Recently long-pressed a word in a physical book, attempting to pop up a dictionary definition. All I achieved was mild embarrassment and a perfect fingernail indent on the page.
There are other digital interactions I would love to have in my meatspace life. A quick-save before tackling a power tool task, or a mute button for inconsiderate train passengers.
The recent addition of AI Summarize to Help Scout got me thinking about places an instant summary would be very handy in the real world:
- When you are mid-dinner-prep and your toddler is telling you a very long story about a dinosaur.
- When your friend, a passionate fan of a long-running series, thinks you need to be "caught up" on years of storylines before you can watch a 22m episode with them.

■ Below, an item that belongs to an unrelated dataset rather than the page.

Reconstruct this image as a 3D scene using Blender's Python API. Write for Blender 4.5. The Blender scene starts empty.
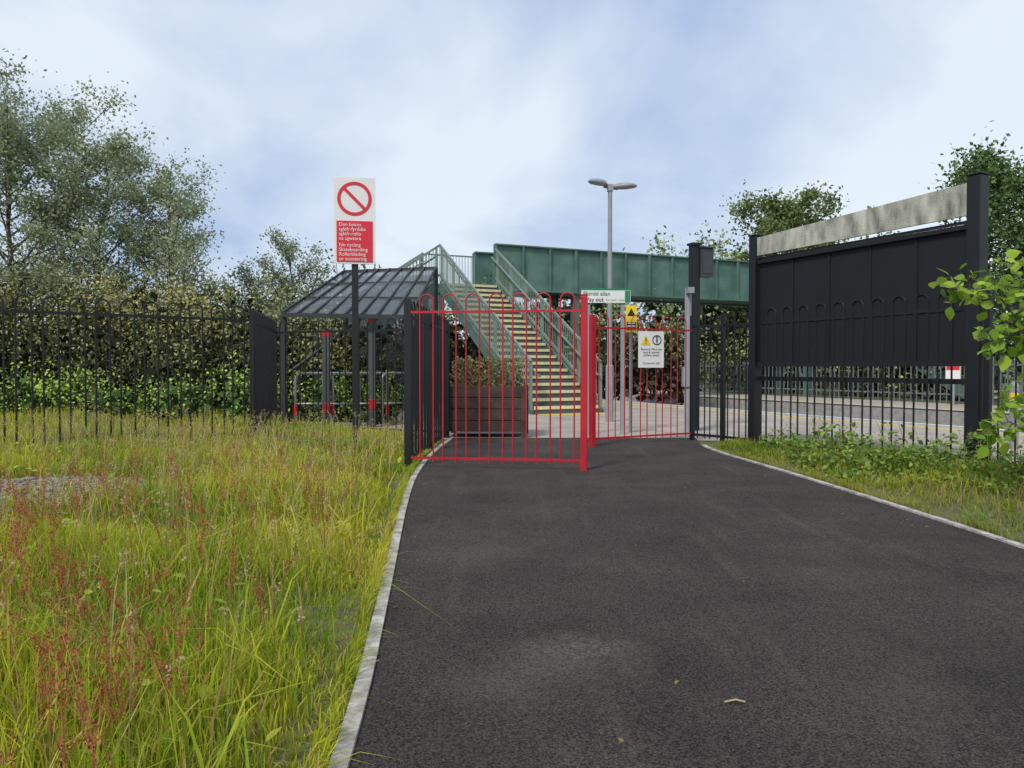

- When you pick up an airport business best seller that buries 3 decent ideas inside 220 pages of padding2.
Until that day, instantly summarizing long customer service conversations in your help desk is worth celebrating. If you have ever opened up a support interaction halfway through and watched the scrollbar shrink into nothingness as all those past emails load in, you know how much work just grasping the basics can be.

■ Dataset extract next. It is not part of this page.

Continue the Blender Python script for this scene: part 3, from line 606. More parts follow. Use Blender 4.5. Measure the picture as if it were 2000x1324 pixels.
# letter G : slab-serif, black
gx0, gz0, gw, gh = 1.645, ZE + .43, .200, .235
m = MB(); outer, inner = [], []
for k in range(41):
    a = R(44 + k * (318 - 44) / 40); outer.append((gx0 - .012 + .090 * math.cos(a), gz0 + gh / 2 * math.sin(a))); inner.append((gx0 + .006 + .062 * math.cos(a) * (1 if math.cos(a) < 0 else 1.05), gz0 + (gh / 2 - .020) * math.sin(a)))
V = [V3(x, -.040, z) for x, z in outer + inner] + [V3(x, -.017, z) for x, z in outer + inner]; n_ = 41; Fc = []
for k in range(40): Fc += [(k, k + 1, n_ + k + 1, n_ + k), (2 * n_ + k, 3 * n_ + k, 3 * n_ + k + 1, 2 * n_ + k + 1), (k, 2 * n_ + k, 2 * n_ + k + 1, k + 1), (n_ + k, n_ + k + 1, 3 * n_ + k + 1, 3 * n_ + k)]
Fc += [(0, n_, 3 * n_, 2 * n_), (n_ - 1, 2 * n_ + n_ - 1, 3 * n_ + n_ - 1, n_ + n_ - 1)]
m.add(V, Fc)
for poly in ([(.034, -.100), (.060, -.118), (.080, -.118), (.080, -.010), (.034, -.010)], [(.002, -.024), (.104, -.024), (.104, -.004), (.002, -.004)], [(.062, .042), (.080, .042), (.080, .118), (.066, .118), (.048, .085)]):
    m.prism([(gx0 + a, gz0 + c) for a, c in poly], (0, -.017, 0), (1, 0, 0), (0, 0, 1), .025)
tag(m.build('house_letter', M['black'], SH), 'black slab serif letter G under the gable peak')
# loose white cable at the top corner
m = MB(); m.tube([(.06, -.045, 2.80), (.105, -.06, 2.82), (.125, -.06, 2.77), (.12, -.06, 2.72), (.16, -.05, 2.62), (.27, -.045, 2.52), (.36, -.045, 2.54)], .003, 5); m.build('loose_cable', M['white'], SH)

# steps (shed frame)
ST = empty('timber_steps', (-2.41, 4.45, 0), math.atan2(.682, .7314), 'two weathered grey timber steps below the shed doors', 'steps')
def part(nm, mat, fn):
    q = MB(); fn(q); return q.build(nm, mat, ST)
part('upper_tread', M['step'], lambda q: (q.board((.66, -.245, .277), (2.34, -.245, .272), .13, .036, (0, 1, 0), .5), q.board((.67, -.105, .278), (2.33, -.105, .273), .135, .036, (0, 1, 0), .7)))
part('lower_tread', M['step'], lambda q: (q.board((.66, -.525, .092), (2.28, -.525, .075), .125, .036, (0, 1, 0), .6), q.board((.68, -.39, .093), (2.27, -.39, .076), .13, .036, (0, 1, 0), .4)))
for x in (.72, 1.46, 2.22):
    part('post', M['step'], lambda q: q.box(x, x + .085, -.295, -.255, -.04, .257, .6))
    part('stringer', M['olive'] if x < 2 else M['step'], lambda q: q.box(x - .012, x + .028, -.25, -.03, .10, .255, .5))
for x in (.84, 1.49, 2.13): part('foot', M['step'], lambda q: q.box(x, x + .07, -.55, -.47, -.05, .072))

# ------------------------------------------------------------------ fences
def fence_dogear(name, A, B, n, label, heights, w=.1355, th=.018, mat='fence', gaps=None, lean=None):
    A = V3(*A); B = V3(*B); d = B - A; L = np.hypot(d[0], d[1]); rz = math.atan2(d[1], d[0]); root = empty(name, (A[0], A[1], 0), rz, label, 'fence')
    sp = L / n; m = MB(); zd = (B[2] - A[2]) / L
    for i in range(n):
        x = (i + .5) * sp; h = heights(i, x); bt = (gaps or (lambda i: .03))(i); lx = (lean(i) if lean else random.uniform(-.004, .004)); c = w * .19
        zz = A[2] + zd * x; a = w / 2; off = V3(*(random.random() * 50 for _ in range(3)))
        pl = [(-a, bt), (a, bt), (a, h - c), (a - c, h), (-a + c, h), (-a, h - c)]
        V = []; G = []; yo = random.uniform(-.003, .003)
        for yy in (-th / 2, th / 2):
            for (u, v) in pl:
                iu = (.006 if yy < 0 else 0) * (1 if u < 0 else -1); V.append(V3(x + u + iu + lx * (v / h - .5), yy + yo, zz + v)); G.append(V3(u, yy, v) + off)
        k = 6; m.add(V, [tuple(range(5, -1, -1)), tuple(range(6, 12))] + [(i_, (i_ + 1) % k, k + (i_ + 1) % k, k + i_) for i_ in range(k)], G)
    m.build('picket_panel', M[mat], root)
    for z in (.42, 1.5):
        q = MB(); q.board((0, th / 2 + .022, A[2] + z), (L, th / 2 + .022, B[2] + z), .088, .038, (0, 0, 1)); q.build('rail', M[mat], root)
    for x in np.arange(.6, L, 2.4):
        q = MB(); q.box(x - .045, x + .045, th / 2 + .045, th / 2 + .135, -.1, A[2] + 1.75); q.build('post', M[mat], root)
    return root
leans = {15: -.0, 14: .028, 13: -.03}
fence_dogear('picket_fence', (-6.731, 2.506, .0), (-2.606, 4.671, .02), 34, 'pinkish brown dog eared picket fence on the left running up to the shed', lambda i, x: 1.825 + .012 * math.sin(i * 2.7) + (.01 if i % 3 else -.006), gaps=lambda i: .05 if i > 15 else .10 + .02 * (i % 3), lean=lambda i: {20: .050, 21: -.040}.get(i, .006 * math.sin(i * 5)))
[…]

If you're lucky one of your colleagues has already left a good summary, but not even Timothy Dexter is lucky every time. So you scroll back and work your way through, because you are diligent...and because we've all been on the other side of conversations where it is obvious that nobody has scrolled back more than two emails.
AI tools built on large language models are really good at summarizing writing. Having a decent bullet point gist available for any conversation at the click of a button is a huge win. It will give you enough to start moving in the right direction, even if it doesn't cover everything. Which, of course, it won't.
Every summary, human generated or otherwise, is a form of lossy compression. Things have to be left out, nuances lost. That's the whole point. A summary is necessarily embedding judgments about what is important and what is less so.
Use those summaries to route issues, speed up your responses, and guide some decisions. Hugely valuable. But don't forget that there is more to read. When conversations are complex or fraught, there is important information in the specific words people use, even the way they punctuate their sentences, that might shape how you respond.
It's like students knowing when they can get away with just watching the movie, and when they need to read the book. Make the right call.
1 Australian Individual
2 I do know about Blinkist and the like.